Here $\text{Rm}$ is the curvature tensor. When I try to compute
$$-\langle\nabla|\text{Rm}|^2,\nabla|\nabla \text{Rm}|^2\rangle\le4|\text{Rm}||\nabla \text{Rm}|^2|\nabla^2 \text{Rm}|,$$
I compute that: Firstly, I think
$$\text{Rm} =R_{ijkl}~\omega^i\otimes\omega^j\otimes\omega^k\otimes\omega^l.$$
Then $$\langle \text{Rm},\text{Rm}\rangle=g^{ia}g^{jb}g^{kc}g^{ld}R_{ijkl}R_{abcd}.$$
Choice normal coordinate, $\nabla g^{ij}=\nabla g_{ij}=0$. Then $$\nabla\langle \text{Rm},\text{Rm}\rangle=\nabla (g^{ia}g^{jb}g^{kc}g^{ld}R_{ijkl}R_{abcd}) =2g^{ia}g^{jb}g^{kc}g^{ld}R_{ijkl}\nabla R_{abcd}$$
But if we compute as above, it seem to be too complex that I can't finish it. Whether it's right? or there is some easy way?

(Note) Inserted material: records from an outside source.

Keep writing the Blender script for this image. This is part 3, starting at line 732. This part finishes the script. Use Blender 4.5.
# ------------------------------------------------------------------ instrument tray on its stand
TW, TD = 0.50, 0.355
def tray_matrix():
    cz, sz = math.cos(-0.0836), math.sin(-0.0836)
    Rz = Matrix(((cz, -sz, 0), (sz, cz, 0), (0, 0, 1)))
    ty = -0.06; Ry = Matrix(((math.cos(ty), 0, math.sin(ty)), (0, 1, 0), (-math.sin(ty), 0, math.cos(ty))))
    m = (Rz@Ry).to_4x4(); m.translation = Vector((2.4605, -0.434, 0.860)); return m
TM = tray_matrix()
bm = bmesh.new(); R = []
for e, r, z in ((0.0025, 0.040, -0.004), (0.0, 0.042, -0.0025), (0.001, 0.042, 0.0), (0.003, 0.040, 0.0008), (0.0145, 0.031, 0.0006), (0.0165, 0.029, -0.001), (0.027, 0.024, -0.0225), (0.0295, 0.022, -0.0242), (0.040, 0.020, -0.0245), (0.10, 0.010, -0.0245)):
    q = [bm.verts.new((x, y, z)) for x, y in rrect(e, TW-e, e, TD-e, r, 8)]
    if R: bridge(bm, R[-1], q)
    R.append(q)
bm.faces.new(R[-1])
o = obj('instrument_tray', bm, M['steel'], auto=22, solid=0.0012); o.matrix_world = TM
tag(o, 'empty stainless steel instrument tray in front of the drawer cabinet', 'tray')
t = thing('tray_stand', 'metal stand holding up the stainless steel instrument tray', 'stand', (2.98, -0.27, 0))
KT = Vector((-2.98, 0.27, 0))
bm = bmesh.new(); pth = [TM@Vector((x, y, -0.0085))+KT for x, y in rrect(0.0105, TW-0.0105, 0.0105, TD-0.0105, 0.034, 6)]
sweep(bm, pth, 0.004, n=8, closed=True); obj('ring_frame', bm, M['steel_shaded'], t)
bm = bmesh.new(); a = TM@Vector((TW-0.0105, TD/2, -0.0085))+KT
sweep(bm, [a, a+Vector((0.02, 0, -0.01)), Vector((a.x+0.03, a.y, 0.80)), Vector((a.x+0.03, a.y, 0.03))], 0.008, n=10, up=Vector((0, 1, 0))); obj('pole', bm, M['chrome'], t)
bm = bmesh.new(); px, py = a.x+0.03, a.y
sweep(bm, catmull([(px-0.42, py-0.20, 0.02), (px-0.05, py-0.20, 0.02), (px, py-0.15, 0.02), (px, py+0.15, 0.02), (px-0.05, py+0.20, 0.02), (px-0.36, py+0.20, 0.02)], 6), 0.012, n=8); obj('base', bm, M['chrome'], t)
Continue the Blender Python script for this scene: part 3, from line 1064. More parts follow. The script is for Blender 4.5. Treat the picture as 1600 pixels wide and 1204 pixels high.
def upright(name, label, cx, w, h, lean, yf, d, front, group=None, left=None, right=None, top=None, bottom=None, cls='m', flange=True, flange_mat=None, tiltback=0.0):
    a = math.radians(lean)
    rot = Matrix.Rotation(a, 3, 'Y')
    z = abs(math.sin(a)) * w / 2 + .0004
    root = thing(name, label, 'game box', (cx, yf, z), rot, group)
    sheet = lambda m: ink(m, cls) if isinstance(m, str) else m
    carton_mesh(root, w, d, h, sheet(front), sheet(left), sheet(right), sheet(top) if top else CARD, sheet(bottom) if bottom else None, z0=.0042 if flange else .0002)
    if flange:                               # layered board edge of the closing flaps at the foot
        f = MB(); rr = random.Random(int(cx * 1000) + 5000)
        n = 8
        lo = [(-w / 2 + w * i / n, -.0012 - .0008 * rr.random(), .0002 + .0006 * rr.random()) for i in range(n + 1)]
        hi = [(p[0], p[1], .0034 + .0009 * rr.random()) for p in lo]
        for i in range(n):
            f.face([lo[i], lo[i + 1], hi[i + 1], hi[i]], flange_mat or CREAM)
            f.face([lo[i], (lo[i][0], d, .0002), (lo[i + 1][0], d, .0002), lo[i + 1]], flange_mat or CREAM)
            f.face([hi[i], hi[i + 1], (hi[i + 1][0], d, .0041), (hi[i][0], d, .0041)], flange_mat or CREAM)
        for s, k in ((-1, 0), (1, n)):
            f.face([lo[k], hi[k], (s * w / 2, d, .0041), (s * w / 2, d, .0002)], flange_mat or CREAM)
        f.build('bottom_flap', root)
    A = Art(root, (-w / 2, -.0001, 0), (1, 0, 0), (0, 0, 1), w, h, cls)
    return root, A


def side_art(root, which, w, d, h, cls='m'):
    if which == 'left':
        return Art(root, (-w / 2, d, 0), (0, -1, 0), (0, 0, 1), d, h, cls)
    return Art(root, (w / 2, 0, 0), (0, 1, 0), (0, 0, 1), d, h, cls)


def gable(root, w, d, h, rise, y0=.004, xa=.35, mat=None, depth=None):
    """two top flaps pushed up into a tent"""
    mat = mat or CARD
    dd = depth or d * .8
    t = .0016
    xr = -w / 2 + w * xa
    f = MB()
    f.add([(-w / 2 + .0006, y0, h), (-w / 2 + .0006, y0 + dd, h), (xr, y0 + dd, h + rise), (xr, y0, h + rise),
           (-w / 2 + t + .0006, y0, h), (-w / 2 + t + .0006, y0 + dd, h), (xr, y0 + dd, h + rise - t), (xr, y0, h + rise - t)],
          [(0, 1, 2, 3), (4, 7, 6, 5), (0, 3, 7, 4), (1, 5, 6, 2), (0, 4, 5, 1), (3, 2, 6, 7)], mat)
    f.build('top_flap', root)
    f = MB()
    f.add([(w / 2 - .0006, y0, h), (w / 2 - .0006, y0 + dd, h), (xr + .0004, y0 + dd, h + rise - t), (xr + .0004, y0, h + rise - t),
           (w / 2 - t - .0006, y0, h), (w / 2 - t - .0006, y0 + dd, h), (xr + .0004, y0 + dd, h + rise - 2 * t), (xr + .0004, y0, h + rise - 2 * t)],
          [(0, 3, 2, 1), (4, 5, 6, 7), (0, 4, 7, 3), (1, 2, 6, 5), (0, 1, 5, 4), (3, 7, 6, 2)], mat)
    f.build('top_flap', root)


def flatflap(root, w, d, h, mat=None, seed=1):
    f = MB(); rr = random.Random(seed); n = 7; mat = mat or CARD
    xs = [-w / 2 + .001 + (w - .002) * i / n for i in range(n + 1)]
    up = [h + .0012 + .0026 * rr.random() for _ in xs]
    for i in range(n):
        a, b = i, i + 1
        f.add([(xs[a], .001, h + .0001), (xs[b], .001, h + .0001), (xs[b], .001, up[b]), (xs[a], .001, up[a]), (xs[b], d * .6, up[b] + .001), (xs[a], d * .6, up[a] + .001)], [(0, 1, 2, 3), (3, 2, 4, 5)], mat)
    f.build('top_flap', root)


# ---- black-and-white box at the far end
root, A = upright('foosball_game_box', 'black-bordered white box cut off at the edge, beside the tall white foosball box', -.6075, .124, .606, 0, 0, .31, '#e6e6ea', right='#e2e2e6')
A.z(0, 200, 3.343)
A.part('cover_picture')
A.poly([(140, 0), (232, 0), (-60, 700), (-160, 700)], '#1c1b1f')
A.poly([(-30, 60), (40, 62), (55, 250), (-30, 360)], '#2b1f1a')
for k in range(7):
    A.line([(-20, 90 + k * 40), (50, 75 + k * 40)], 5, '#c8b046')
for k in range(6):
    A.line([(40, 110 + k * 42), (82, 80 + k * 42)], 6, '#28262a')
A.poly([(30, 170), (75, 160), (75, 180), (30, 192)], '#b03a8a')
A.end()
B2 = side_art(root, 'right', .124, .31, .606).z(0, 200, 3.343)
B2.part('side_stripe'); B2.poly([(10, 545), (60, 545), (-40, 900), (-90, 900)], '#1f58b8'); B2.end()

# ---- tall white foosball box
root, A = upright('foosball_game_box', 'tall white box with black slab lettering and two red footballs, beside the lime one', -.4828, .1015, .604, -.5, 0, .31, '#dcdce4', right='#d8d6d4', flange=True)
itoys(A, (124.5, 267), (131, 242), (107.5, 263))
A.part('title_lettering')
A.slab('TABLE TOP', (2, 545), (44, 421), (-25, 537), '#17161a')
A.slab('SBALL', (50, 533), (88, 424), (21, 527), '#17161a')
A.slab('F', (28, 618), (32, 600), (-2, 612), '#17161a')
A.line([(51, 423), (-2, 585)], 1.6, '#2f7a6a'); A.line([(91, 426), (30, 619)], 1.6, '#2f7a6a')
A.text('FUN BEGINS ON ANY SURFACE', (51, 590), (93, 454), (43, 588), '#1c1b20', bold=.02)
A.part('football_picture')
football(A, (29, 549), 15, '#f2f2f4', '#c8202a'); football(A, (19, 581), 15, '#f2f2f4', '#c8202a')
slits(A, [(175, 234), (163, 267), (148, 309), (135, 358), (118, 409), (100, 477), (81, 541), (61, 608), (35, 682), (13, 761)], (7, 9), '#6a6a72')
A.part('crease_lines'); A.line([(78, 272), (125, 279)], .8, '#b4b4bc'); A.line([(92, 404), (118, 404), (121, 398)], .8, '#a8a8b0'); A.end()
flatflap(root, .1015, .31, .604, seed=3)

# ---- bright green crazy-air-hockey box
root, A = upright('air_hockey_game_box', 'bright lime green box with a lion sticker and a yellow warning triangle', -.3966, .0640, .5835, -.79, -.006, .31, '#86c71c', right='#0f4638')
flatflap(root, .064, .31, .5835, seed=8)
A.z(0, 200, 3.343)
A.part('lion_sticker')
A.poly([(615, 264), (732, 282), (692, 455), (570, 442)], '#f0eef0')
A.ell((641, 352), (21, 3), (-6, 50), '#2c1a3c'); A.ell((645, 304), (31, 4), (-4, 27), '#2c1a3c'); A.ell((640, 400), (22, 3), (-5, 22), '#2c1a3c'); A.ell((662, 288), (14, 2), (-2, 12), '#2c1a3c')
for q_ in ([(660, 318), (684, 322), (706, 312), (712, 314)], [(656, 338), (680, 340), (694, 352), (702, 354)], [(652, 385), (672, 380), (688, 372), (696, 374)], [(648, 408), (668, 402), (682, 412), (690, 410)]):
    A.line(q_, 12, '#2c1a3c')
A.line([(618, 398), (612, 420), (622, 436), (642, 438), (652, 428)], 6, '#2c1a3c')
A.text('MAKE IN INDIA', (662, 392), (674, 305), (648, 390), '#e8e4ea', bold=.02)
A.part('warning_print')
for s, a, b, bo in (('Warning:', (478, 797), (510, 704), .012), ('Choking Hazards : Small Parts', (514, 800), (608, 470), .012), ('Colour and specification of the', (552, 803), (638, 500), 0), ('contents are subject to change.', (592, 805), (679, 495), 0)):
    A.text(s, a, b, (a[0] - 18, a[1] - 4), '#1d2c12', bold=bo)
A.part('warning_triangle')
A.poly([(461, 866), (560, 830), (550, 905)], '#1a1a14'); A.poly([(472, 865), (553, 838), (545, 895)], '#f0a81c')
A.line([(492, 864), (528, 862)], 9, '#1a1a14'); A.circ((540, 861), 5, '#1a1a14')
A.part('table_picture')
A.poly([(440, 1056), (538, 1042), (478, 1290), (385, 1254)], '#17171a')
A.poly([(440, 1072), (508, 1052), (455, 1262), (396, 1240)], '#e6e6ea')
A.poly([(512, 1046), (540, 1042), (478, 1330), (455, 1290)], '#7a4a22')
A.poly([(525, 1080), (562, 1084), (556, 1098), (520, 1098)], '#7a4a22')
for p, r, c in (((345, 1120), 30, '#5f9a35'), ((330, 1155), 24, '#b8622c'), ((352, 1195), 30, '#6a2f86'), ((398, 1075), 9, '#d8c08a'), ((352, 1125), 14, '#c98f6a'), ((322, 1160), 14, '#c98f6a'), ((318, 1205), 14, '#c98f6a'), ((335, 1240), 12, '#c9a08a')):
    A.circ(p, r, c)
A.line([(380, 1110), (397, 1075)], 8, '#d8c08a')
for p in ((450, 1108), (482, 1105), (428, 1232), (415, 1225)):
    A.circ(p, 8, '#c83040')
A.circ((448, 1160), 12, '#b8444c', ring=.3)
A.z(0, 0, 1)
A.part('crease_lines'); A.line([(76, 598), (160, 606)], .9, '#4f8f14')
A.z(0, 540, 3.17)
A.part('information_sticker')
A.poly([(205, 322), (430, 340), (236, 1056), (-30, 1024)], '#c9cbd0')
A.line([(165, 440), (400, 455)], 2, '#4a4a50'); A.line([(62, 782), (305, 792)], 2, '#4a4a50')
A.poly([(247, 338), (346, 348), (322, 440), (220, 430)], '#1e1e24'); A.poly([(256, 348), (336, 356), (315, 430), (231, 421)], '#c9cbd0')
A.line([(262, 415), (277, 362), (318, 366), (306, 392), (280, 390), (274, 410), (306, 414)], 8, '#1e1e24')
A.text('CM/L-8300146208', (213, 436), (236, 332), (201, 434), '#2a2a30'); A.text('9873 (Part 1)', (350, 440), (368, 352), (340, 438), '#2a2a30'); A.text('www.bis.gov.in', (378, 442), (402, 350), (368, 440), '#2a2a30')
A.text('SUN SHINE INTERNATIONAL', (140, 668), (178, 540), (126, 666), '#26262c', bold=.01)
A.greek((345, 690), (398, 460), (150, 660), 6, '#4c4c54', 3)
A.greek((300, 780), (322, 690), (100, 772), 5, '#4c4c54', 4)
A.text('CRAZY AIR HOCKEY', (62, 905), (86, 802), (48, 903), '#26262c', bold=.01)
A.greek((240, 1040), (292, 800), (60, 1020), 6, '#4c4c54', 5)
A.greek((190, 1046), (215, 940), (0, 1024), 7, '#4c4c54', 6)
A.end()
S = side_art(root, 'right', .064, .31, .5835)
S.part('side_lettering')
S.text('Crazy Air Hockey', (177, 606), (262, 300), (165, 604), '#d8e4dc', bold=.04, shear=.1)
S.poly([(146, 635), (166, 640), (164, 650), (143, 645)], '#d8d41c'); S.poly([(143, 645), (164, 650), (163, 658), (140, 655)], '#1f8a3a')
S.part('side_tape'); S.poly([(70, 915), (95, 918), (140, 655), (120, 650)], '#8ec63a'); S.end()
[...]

The following is true for any tensor $B$:
$$\tag{1} |\nabla |B|^2| \le 2|B| |\nabla B| \ \ (\text{or } \big|\nabla |B|\big|\le |\nabla B|).$$
so we have
$$-\langle \nabla |\text{Rm}|^2, \nabla |\nabla \text{Rm}|^2 \rangle \le |\nabla |\text{Rm}|^2|\ |\nabla |\nabla \text{Rm}|^2|\le \big(2|\text{Rm} | |\nabla \text{Rm}|\big) \big( 2|\nabla \text{Rm}| |\nabla^2 \text{Rm}|\big),$$
which is what you need. $(1)$ can be proved by Cauchy schwarz inequality. For example, if $B = B_{i_1\cdots i_p}$, then under normal coordinates,
$$\begin{split} \left|\nabla |B|^2\right|^2 &= \sum_{\alpha} \left(\nabla_\alpha |B|^2\right)^2 \\ &= \sum_{\alpha} \left( \sum_{i_1, \cdots, i_p} \nabla_\alpha (B_{i_1\cdots i_p}^2)\right)^2 \\ &=4 \sum_{\alpha} \left( \sum_{i_1, \cdots, i_p} B_{i_1\cdots i_p} \nabla_\alpha B_{i_1\cdots i_p}\right)^2 \\ &\le 4 \sum_{\alpha} \left( \sum_{i_1, \cdots, i_p} (B_{i_1\cdots i_p} )^2\right)\left( \sum_{i_1, \cdots, i_p}(\nabla_\alpha B_{i_1\cdots i_p})^2 \right)\ \ \ \ \ \ \ \ \text{(Cauchy Schwarz's inequality)}\\ &= 4|B|^2 |\nabla B|^2\\ \Rightarrow |\nabla |B|^2| &\le 2|B| |\nabla B|. \end{split}$$